I’m going to start with one idea that makes a lot of sense to tackle the odds – harnessing the energy of children –  project-based learning. I’ve outlined why I think this approach is so useful. These ideas are elaborated upon in Step 5 of “Beating the Odds Now”:


I’m a teacher who would like to lighten the current negativity around education. With budget cuts, overwhelming demands and talk of the United States loosing its intellectual edge, there is a simple step we can take to beat the odds we are facing. That step is to meet academic standards by using project-based learning, where students make real products that come out of real interests that address real problems for a real audience.

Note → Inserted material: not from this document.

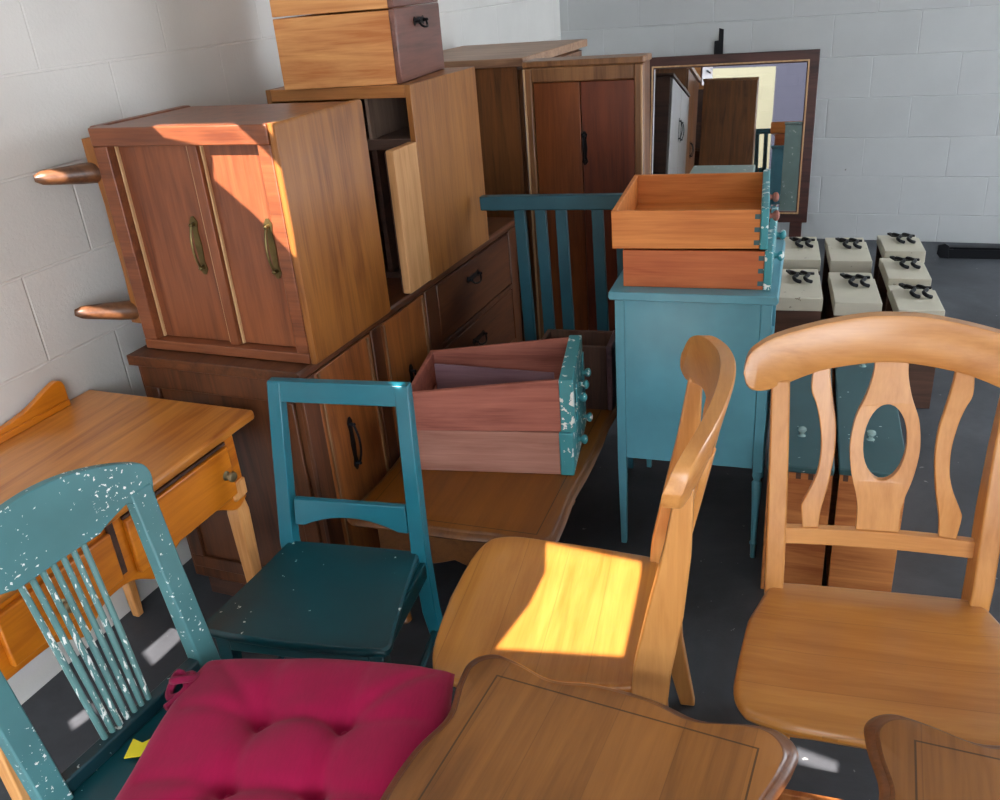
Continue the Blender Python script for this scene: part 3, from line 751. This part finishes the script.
# yellow scrap on the seat rail under the cushion
yt = M(); yt.prism([(0, 0), (.05, .006), (.058, .035), (.03, .042), (.034, .062), (.004, .058), (.012, .03)], 'z', 0, .003)
for v in yt.bm.verts: v.co.z += .012*math.sin(v.co.x*60)
yo = yt.obj('yellow_wrapper', PL_YEL, None, .0008)
yo.location = (-1.165, .825, .4625); yo.rotation_euler = (0, R(-4), R(95)); yo.scale = (1.35, 1.35, 1)
tag(yo, 'crumpled yellow plastic scrap peeking out from under the crimson cushion', 'scrap')

# ------------------------------------------------------------------ end tables in front
def end_table(label, loc, rz):
    r = thing('end_table', label, 'end table', loc, rz, 'matching brown end tables')
    gm = bpy.data.materials.get('end_table_walnut') or wood('end_table_walnut', '69401a', 'a66d34', 'y', .38, .12, .55, groove=(.245, .265, 0, 0, .0017), planks=(0, .118), fine=.12)
    em = bpy.data.materials.get('end_table_edge') or wood('end_table_edge', '4e2a14', '7a4a28', 'x', .36, .35, .6)
    ogee_top('table_top', ogee_outline(-.326, .311, -.335, .335, .022, .06), -.030, 0, gm, r, em)
    m = M()
    for s in (-1, 1): m.box(-.195, .195, s*.262-.009, s*.262+.009, -.12, -.031); m.box(s*.205-.009, s*.205+.009, -.25, .25, -.12, -.031)
    m.obj('apron', em, r, .003)
    for sx in (-1, 1):
        for sy in (-1, 1):
            m = M(); pts = []; rad = []
            for i in range(13):
                t = i/12; z = -.032*(1-t)-.555*t
                off = .018*math.sin(t*PI*1.15)-.02*t
                pts.append((sx*(.200+off), sy*(.257+off), z)); rad.append(.028-.015*t+(.008 if t > .93 else 0))
            m.tube(pts, rad, 12).obj('leg', em, r, 0)
    return r
ZT = .5815
end_table('brown shaped end table with an inlaid border line, beside the crimson cushion', (-.341, .868, ZT), -3)
end_table('brown shaped end table in front of the oak chair facing the camera', (.405, .952, ZT), 0)

# low wooden box on the floor between the end tables
lb, f = drawer('pine_drawer', 'small striped pine box on the floor between the two end tables', 'box', (-.052, .995, .001), (0, 0, R(5)), .145, .275, .33, .014, W_UPR, W_UPR, W_RAW, None, (.0, .0, 0, 0), .016)

# ------------------------------------------------------------------ desk
dk = thing('writing_desk', 'honey pine writing desk with drawers, against the block wall', 'desk', (-1.515, .755, 0))
Ld = .95
DS = .08
m = M().prism([(-.605, .742), (-.004, .742), (.0, .750), (.0, .764), (-.006, .770), (-.605, .770)], 'y', 0, Ld); m.obj('desk_top', W_DESKT, dk, .003)
# gallery along the wall
gp = smoothline([(.0, .83), (.10, .806), (.28, .796), (.48, .798), (.62, .812), (.70, .838), (.745, .852), (.765, .846), (.772, .83)], 5)
m = M().prism([(.0, .7705)]+gp+[(.772, .7705)], 'x', -.598, -.578); m.obj('gallery', W_DESK, dk, .002)
m = M().box(-.5775, -.570, .0, .768, .7705, .790); m.obj('gallery_moulding', W_DESK, dk, .002)
# front face with scalloped lower edge
def scallop(y):
    return .555+.055*(.5+.5*math.cos((y-.56)/.30*2*PI))*(1 if y > .36 else .9)
ys = [i*.79/48+.0 for i in range(49)]
lowp = [(y, (.555+.045*(1-((y-.575)/.22)**2) if abs(y-.575) < .22 else .555)) for y in ys]
lowp = [(.0, .57)]+[(y, .57-.045*math.exp(-((y-.20)/.05)**2)-.055*math.exp(-((y-.44)/.06)**2)-.05*math.exp(-((y-.75)/.06)**2)) for y in ys[1:]]
m = M().prism([(-.078, .741), (-.078, .57)]+lowp+[(.79, .741)], 'x', -.038, -.020); m.obj('front_rail', W_DESK, dk, .002)
m = M().box(-.30, -.0385, .745, .775, .56, .741).box(-.30, -.0385, .34, .36, .58, .741).box(-.315, -.3005, .02, .775, .62, .741); m.obj('drawer_case', W_DESK, dk, .002)
for y0, y1, zz in ((.375, .745, .555), (.02, .325, .575)):
    d = M().box(-.0195, -.003, y0, y1, zz+.02, .722).obj('drawer', W_DESK, dk, .004)
    knob((-.003, y1-.03 if y1 > .5 else y0+.14, .648), (1, 0, 0), K_KNOB, d, .015)
m = M().box(-.0198, -.012, .327, .345, .60, .738).box(-.0198, -.012, .375, .747, .724, .732); m.obj('drawer_gap_shade', W_INS, dk, 0)  # solid dark strips painted in for the shade of the gaps
for x, y in ((-.040, .765), (-.57, .765), (-.57, -.045), (-.040, -.045)):
    m = M(); pts = [(x, y, .003), (x, y, .05), (x, y, .40), (x, y, .50), (x, y, .54), (x, y, .741 if x > -.3 else .741)]
    hw = [.013, .0145, .021, .0225, .018, .027 if x > -.3 else .022]
    if x > -.3: pts[-1] = (x, y, .552); pts.append((x, y, .5525)); hw[-1] = .027; hw.append(.027); pts[-1] = (x, y, .60)
    if x > -.3 and True:
        m.sqleg(pts, hw)
    else: m.sqleg(pts, hw)
    m.obj('leg', W_DESKL, dk, .004)

for o in dk.children:
    if o.name.split('.')[0] not in ('desk_top',):
        o.location.y = DS

# ------------------------------------------------------------------ drawers stood on end
def upright(name, label, x, y, yaw, Hh, W, L, side, front, group, handle):
    r, f = drawer(name, label, 'drawer', (x, y, .002), (0, R(-90), R(yaw)), L-.022, W, Hh, .014, side, side, front, group, (.004, .004, .003, .003), .022, dovetail=None)
    handle(f, L, W, Hh); return r
def two_knobs(f, L, W, Hh):
    for y in (.19, W-.16): knob((L, y, Hh*.5), (1, 0, 0), K_GLASSK, f, .014)
UP = 'long teal fronted drawers stood on end'
for i, (x, y, lab) in enumerate(((-.020, 2.312, 'teal fronted drawer stood on end beside the nightstand leg, knobs facing up'), (.175, 2.335, 'teal fronted drawer stood on end, farther from the nightstand, knobs facing up'))):
    r = upright('upright_drawer', lab, x, y, 4, .178, .90, .455, W_UPR, T_UP, UP, two_knobs)
    for k in range(5): M().box(.413, .4325, -.0012, .0005, .018+.034*k, .032+.034*k).obj('dovetail', W_BROWN, r, 0)
def black_pull(f, L, W, Hh):
    """a bar plate with two hooked bails lying across the front"""
    y = W*.58; z = Hh*.42
    m = M()
    m.prism([(y+.052, z-.060), (y+.066, z-.060), (y+.070, z+.030), (y+.105, z+.050), (y+.098, z+.066), (y+.050, z+.048)], 'x', L+.0002, L+.010)
    for zz in (z-.018, z+.030):
        pts = [(L+.006, y+.056, zz+.012), (L+.020, y+.035, zz+.014), (L+.020, y-.005, zz-.014), (L+.020, y-.045, zz+.004), (L+.014, y-.070, zz-.006), (L+.006, y-.064, zz-.026)]
        m.tube([tuple(p) for p in smoothline(pts, 3)], .0085, 8)
    m.obj('handle', K_BLACK, f, .001)
WG = 'cream fronted drawers stood on end in rows'
CREAM = [
 (-.148, 3.79, 'cream drawer stood on end, near one of the pair next to the teal nightstand', .19, .46),
 (-.195, 4.35, 'cream drawer stood on end, far one of the pair next to the teal nightstand', .172, .46),
 (.088, 3.77, 'cream drawer stood on end, near one of the middle pair behind the oak chair', .182, .46),
 (.036, 4.36, 'cream drawer stood on end, far one of the middle pair behind the oak chair', .182, .46),
 (.322, 3.72, 'cream drawer stood on end, nearest of the three beside the bare floor', .168, .36),
 (.285, 4.125, 'cream drawer stood on end, middle of the three beside the bare floor', .172, .36),
 (.272, 4.55, 'cream drawer stood on end, against the wall end of the three beside the bare floor', .178, .34),
]
for x, y, lab, Hh, W in CREAM:
    r, f = drawer('cream_drawer', lab, 'drawer', (x, y, .002), (0, R(-90), R(6.5)), .385, W, Hh, .014, W_BROWN, W_BROWN, P_CREAM, WG, (.004, .004, .003, .003), .06)
    q = M().prism([(.3854, -.004), (.445, -.004), (.445, W*.70), (.428, W*.74), (.428, W+.004), (.3854, W+.004)], 'z', -.003, Hh+.003)
    bpy.data.objects.remove(f); f = q.obj('front_panel', P_CREAM, r, .003)
    black_pull(f, .445, W, Hh)

# black metal bed rail on the floor
br = thing('bed_rail', 'black steel angle bed rail lying on the floor along the back wall', 'bed rail', (.44, 5.93, .001), 3)
m = M().prism([(0, 0), (.05, 0), (.05, .006), (.006, .006), (.006, .055), (0, .055)], 'x', .03, 1.7)
m.obj('angle_bar', K_BLACK, br, .001)
m = M().prism([(0, .004), (.05, .0), (.045, .08), (.02, .095), (-.015, .085), (-.02, .03)], 'y', -.008, .012); m.obj('hook_plate', K_BLACK, br, .002)
m = M().box(.06, 1.7, .14, .19, .0, .03).box(.05, .09, .05, .14, .0, .02); m.obj('cross_bar', K_BLACK, br, .002)

# ------------------------------------------------------------------ camera, light
cam = bpy.data.cameras.new('camera'); co = bpy.data.objects.new('camera', cam); col.objects.link(co)
yaw, pit, rol = -0.423382514, 0.447220263, -0.085355003
cy, sy, cp, sp = math.cos(yaw), math.sin(yaw), math.cos(pit), math.sin(pit)
fwd = Vector((sy*cp, cy*cp, -sp)); right = Vector((cy, -sy, 0)); up = right.cross(fwd)
c, s = math.cos(rol), math.sin(rol)
r_ = right*c+up*s; u_ = right*(-s)+up*c
co.matrix_world = Matrix(((r_.x, u_.x, -fwd.x, 0), (r_.y, u_.y, -fwd.y, 0), (r_.z, u_.z, -fwd.z, 1.78), (0, 0, 0, 1)))
cam.sensor_width = 36; cam.lens = 869.11*36/1000; cam.clip_start = .02; cam.clip_end = 200
scene.camera = co

sun = bpy.data.lights.new('sun', 'SUN'); so = bpy.data.objects.new('sun', sun); col.objects.link(so)
sun.energy = 13.0; sun.angle = R(.2); sun.color = (1, .89, .82)
so.rotation_euler = Vector((0, math.cos(R(42)), -math.sin(R(42)))).to_track_quat('-Z', 'Y').to_euler()
so.location = (0, -5, 8)
w = bpy.data.worlds.new('sky'); scene.world = w; w.use_nodes = True
bg = w.node_tree.nodes['Background']; bg.inputs['Color'].default_value = (.84, .91, 1.0, 1); bg.inputs['Strength'].default_value = 5.2

vs = scene.view_settings
vs.view_transform = 'Standard'; vs.look = 'None'; vs.gamma = 1; vs.use_curve_mapping = False; vs.exposure = 0.95
scene.cycles.max_bounces = 10; scene.cycles.diffuse_bounces = 6; scene.cycles.use_denoising = True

For most of human history, children did meaningful work along side of their parents. They had a clear picture of the need for their daily activities. No hunting meant no meat. No planting meant no crops. The industrial revolution changed that. Young people lost the opportunity to do purposeful work with adults. Now our inquisitive younger generation often can’t see the logic of what is asked of them during the school day. We can address that questioning impulse by finding real life examples, applications and uses for the Standards of Learning that allow students to DO something that makes a difference.

There is a never-ending supply of problems to be solved: troubles with the soil, the plants, the animals, the air, the water, the elders, the teens, the immigrants, the economy, the use of illegal drugs– an on and on. All these challenges are here to teach problem-solving, meet standards and make the world a better place.

The youth of today have important work to do in bringing fresh hope and vision to beleaguered and weary adults. When I told my fourth grade class at Novato Charter School that many windmills, which generate needed electricity, are being placed in the migration paths of birds, they came up with 11 fascinating ideas in five minutes. One thought was to make barricades using discarded tires, solving two problems at once. This kind of imagination leads to new knowledge, as the children think through the results of each step

The marriage of adult intentional activity coupled with the learning process is a win-win proposition. Here are some examples – Tom Furrer of Casa Grande High School in Petaluma and his students have helped to restore salmon and steel-head trout to the Adobe River. Christian Gelleri’s Waldorf High School class in Prien, Germany, invented a currency to help with a lack luster local economy. Within six months, $50,000 worth of bills was in circulation. Kelydra Welcker, from Parkersburg, West Virginia, was honored by Intel in its high school Science Talent contest for her work isolating a contaminant in the Ohio River – a byproduct of a local Teflon plant.

Young people want to help. In every class I’ve ever taught – rural, urban, suburban, elementary, middle and high school – virtually every hand shoots up when I ask for volunteers. Let’s harness that positive energy, link it to standards, and unleash this bright intelligence to help solve our messy challenges. With a change of paradigm and clear will, the U.S. can once again become an educational leader.